**Dataset excerpt:**
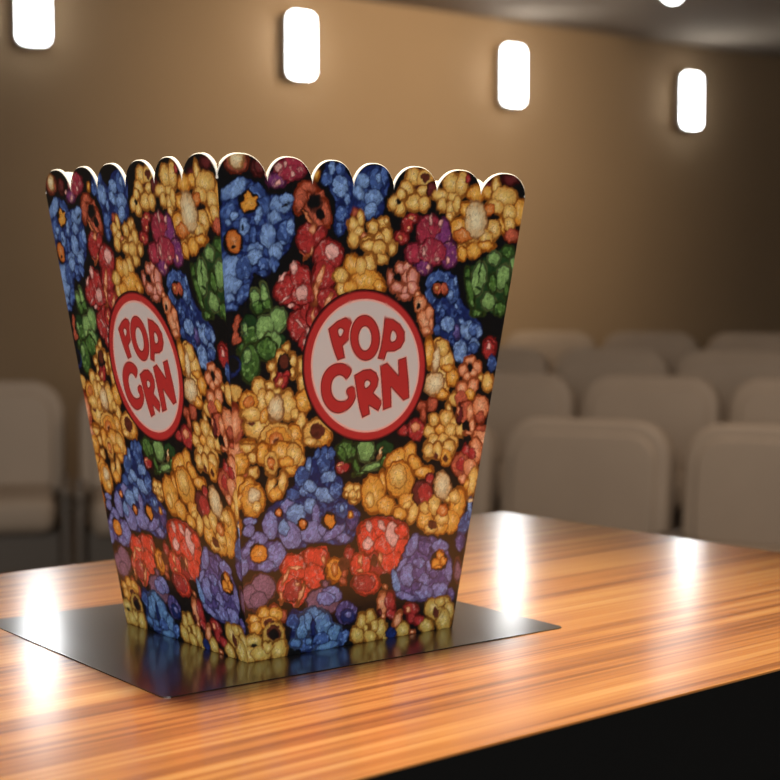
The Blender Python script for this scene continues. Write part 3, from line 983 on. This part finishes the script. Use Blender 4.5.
def paint(X, Y):
    """ink colour (linear) at each point of a panel; X, Y in millimetres from the foot's middle"""
    sh = X.shape
    C = np.empty(sh + (3,)); C[:] = INK['black']
    wx = X + .55*(vnoise(X*.55, Y*.55, 1)-.5)*2 + .3*(vnoise(X*1.4, Y*1.4, 2)-.5)*2
    wy = Y + .55*(vnoise(X*.55, Y*.55, 3)-.5)*2 + .3*(vnoise(X*1.4, Y*1.4, 4)-.5)*2
    n1 = vnoise(X*.9, Y*.9, 5); n2 = vnoise(X*2.1, Y*2.1, 6)
    f1, f2, wid = worley(wx*.30, wy*.26, 7)
    crease = sstep(.0, .10, f2-f1)
    g1, g2, gid = worley(wx*.62, wy*.55, 17)
    crease2 = sstep(.0, .14, g2-g1); f2s = g2-g1
    colx, rowy = X[0], Y[:, X.shape[1]//2]
    seq = []
    for grp in ART.strip().split('G'):
        ls_ = [q for q in grp.strip().split('\n') if q.strip()]
        seq += [(q, True) for q in ls_ if q[0] == 'E'] + [(q, False) for q in ls_]
    for line, under in seq:
        f = line.split(); col = f[1]
        if under and col in ('black', 'brown', 'navy', 'dgreen', 'purple', 'lav', 'sky', 'blue', 'pinkhi'): continue
        v = np.array([float(q) for q in f[2:]])
        base = INK[col]
        if f[0] == 'E':
            cx_, cy_, ax, ay, bx, by = v
            ext_x = math.hypot(ax, bx)*1.25+1.2; ext_y = math.hypot(ay, by)*1.25+1.2
        else:
            p = smooth_poly(v.reshape(-1, 2))
            cx_, cy_ = (p.min(0)+p.max(0))/2; ext_x, ext_y = (p.max(0)-p.min(0))/2+1.5
        msk = (abs(X-cx_) < ext_x) & (abs(Y-cy_) < ext_y)
        if not msk.any(): continue
        rows = np.where(msk.any(1))[0]; cols = np.where(msk.any(0))[0]
        sl = (slice(rows[0], rows[-1]+1), slice(cols[0], cols[-1]+1))
        x, y = wx[sl], wy[sl]
        if f[0] == 'E':
            det = ax*by-ay*bx
            u = ((x-cx_)*by-(y-cy_)*bx)/det; w = (-(x-cx_)*ay+(y-cy_)*ax)/det
            r = np.sqrt(u*u+w*w)
            size = min(math.hypot(ax, ay), math.hypot(bx, by))
            sd = (1-r)*size
            k = sstep(0, 1, np.clip(sd/max(size, .01), 0, 1))
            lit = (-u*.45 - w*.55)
        else:
            sd = poly_sd(x, y, p); k = np.clip(sd/5, 0, 1); lit = 0*sd; size = 5.
        if under:                                        # the kernel's own dark body between its lobes
            tint = np.array((.30, .16, .09)) if col not in GLOSSY and col not in ('green', 'leaf', 'teal') else np.array((.30, .22, .22))
            a = sstep(-.95, -.45, sd)[..., None]
            C[sl] = C[sl]*(1-a) + base*tint*(.8+.5*n1[sl][..., None])*a
            continue
        ls = min(size, 2.6)
        if col in ('black', 'brown'):
            val = base*(.8+.5*n2[sl][..., None])
            if col == 'brown': val = val*(.6+.8*n1[sl][..., None])
            a = sstep(-.3, .35, sd)
        else:
            cr = crease[sl]; cr2 = crease2[sl]
            if col in GLOSSY:
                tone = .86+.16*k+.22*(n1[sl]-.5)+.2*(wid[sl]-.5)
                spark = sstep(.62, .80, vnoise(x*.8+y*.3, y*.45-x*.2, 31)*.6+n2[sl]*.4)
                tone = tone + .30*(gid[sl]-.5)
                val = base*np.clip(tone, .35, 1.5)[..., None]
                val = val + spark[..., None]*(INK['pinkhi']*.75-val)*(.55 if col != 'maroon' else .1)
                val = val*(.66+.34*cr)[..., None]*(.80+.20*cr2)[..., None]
            elif col in FLAT:
                val = base*(.7+.7*n1[sl]+.25*(wid[sl]-.5))[..., None]*(.6+.4*cr)[..., None]
                if col == 'navy' and f[0] == 'P':
                    sp = sstep(.55, .8, gid[sl])*cr2*.55
                    val = val + sp[..., None]*(INK['blue']-val)
            else:
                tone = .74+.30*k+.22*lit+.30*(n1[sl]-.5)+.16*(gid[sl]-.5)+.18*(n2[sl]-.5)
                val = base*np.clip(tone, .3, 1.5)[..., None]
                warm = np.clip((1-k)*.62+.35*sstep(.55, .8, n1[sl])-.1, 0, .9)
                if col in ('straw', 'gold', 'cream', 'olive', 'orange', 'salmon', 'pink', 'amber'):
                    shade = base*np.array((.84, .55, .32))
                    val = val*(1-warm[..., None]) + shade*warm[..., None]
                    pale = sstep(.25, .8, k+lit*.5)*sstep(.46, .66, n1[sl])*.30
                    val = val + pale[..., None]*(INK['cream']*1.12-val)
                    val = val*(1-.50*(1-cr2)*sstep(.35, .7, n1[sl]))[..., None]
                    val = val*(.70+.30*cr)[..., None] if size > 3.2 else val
                else:
                    cell = sstep(.50, .95, gid[sl])*sstep(.12, .45, f2s[sl])
                    tgt = {'blue': INK['sky'], 'sky': INK['sky']*1.25, 'lav': INK['sky'], 'purple': INK['lav'],
                           'teal': INK['sky']*1.1, 'leaf': INK['leaf']*1.4, 'green': INK['leaf'], 'mauve': INK['mauve']*1.35}.get(col, base*1.3)
                    low = sstep(.42, .05, gid[sl])
                    deep = {'blue': INK['navy'], 'sky': INK['blue'], 'lav': INK['purple'], 'purple': INK['navy'],
                            'teal': INK['blue'], 'leaf': INK['green'], 'green': INK['dgreen'], 'mauve': INK['mauve']*.7}.get(col, base*.6)
                    amt = .55 if col not in ('mauve', 'leaf') else .35
                    val = val + (cell*amt)[..., None]*(tgt-val)
                    val = val + (low*amt*1.1)[..., None]*(deep-val)
                    val = val*(1-.45*(1-cr2))[..., None]
            # dark contour drawn round every lobe
            warmc = col in ('straw', 'gold', 'cream', 'olive', 'orange', 'salmon', 'pink', 'amber', 'rust')
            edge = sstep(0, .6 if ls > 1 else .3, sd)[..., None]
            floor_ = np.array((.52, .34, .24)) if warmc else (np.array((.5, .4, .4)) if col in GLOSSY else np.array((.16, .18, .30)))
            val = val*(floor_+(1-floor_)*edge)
            a = sstep(-.22, .10, sd)
            if col in ('lav', 'sky', 'mauve', 'blue', 'purple') and f[0] == 'E':
                a = a*.93
            # black gutter round each kernel
            if f[0] == 'P' and col not in ('straw',):
                g = sstep(-1.1, -.2, sd)[..., None]*(sd < 0)[..., None]
                C[sl] = C[sl]*(1-g*.9)+INK['black']*g*.9
            elif f[0] == 'E':
                g = sstep(-.5, -.05, sd)[..., None]*(.45 if warmc else .6)
                C[sl] = C[sl]*(1-g*.75)
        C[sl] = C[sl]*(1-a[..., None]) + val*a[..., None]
    # round sign with the two words
    def edisc(e):
        cx_, cy_, ax, ay, bx, by = e; det = ax*by-ay*bx
        u = ((X-cx_)*by-(Y-cy_)*bx)/det; w = (-(X-cx_)*ay+(Y-cy_)*ax)/det
        return (1-np.hypot(u, w))*math.hypot(ax, ay)
    def lay(a, c):
        nonlocal C
        C = C*(1-a[..., None]) + c*a[..., None]
    d = edisc(RING); di = edisc(INNER)
    lay(sstep(-.9, -.5, d), INK['black'])
    lay(sstep(-.2, .2, d), INK['sign_edge'])
    lay(sstep(.45, .85, d), INK['sign_red'])
    lay(sstep(-.55, -.25, di), INK['sign_halo'])
    lay(sstep(.3, .7, di), INK['sign_white'])
    near = di > -1
    big = np.full(X.shape, -9.0)
    def sdl(key):
        p = np.array(LET[key]).reshape(-1, 2)
        p = smooth_poly(p, 2) if key in ('P1h', 'P2h', 'Rh', 'O', 'Oh', 'C') else p
        o = np.full(X.shape, -9.0); o[near] = poly_sd(X[near], Y[near], p); return o
    for k_, h_ in (('P1', 'P1h'), ('P2', 'P2h'), ('O', 'Oh'), ('C', None), ('R', 'Rh'), ('N', None)):
        s_ = sdl(k_)
        if h_: s_ = np.minimum(s_, -sdl(h_))
        lay(sstep(-.75, -.35, s_)*(s_ > -1), INK['sign_halo'])
        lay(sstep(-.25, .1, s_), INK['sign_edge'])
        lay(sstep(.3, .6, s_), INK['sign_red'])
    return C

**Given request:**
Only the lines from the one containing "vnoise(x*.8+y*.3, y*.45-x*.2, 31)*.6+n2[sl]*.4)" through the one containing "val = val*(1-.50*(1-cr2)*sstep(.35, .7, n1[sl]))[..., None]" are to be retyped, both boundary lines included, with no other material.

**Result:**
                spark = sstep(.62, .80, vnoise(x*.8+y*.3, y*.45-x*.2, 31)*.6+n2[sl]*.4)
                tone = tone + .30*(gid[sl]-.5)
                val = base*np.clip(tone, .35, 1.5)[..., None]
                val = val + spark[..., None]*(INK['pinkhi']*.75-val)*(.55 if col != 'maroon' else .1)
                val = val*(.66+.34*cr)[..., None]*(.80+.20*cr2)[..., None]
            elif col in FLAT:
                val = base*(.7+.7*n1[sl]+.25*(wid[sl]-.5))[..., None]*(.6+.4*cr)[..., None]
                if col == 'navy' and f[0] == 'P':
                    sp = sstep(.55, .8, gid[sl])*cr2*.55
                    val = val + sp[..., None]*(INK['blue']-val)
            else:
                tone = .74+.30*k+.22*lit+.30*(n1[sl]-.5)+.16*(gid[sl]-.5)+.18*(n2[sl]-.5)
                val = base*np.clip(tone, .3, 1.5)[..., None]
                warm = np.clip((1-k)*.62+.35*sstep(.55, .8, n1[sl])-.1, 0, .9)
                if col in ('straw', 'gold', 'cream', 'olive', 'orange', 'salmon', 'pink', 'amber'):
                    shade = base*np.array((.84, .55, .32))
                    val = val*(1-warm[..., None]) + shade*warm[..., None]
                    pale = sstep(.25, .8, k+lit*.5)*sstep(.46, .66, n1[sl])*.30
                    val = val + pale[..., None]*(INK['cream']*1.12-val)
                    val = val*(1-.50*(1-cr2)*sstep(.35, .7, n1[sl]))[..., None]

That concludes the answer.